I really have to start putting more effort into recovery, since my life has been a constant abstinence-binge cycle for the last couple of years. My problem has been that I've stopped PMO'ing but haven't really replaced it with anything. So after my initial motivation wanes off after a few days/weeks, I'm back to bingeing. I also easily forget to stay vigilant and write in my journal. I've seriously been pondering that I must come clean to my wife soon. Possibly that would help me with getting free from this.

For a long time now I've felt morbid and without any real vision for the future. I have a steady job, I work out and spend time with friends and family. But still, whenever I'm home alone, I PMO. I need to use my sexual energy for something productive, but I just don't know what it is yet.
 
I feel like spring is a great time to make progress, simply because the sun is finally out and nature in spring really pretty.

I've been trying to create a plan on how to reach goals that I have created for myself. Most of the trouble in reaching my goals comes from not having a sense of urgency. I need to work on improving my work ethic and impulse control, so that I can actually concentrate on working towards my goals.
 
Some big things happening in my life, I've pretty much forgotten about PMO during the last week. Now the next few weeks will be the real test.
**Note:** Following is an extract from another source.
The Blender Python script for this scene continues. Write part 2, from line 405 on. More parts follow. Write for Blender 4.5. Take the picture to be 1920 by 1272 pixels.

I've been trying to live as healthy as possible (eating clean, training hard, sleeping well and spending time in nature and in the sun etc.), really enjoying it so far. My other goal for the next year is to improve my Russian, which has gone on nicely so far.
 
Can't believe its been two weeks!

I've had a nice positive spring vibe now for a while. I've also avoided staying home alone during crucial times and I think that has really made a difference.

Staying preoccupied with work, studying and spiritual matters has helped a lot. Still, two weeks isn't much, but at least I can now build on this momentum.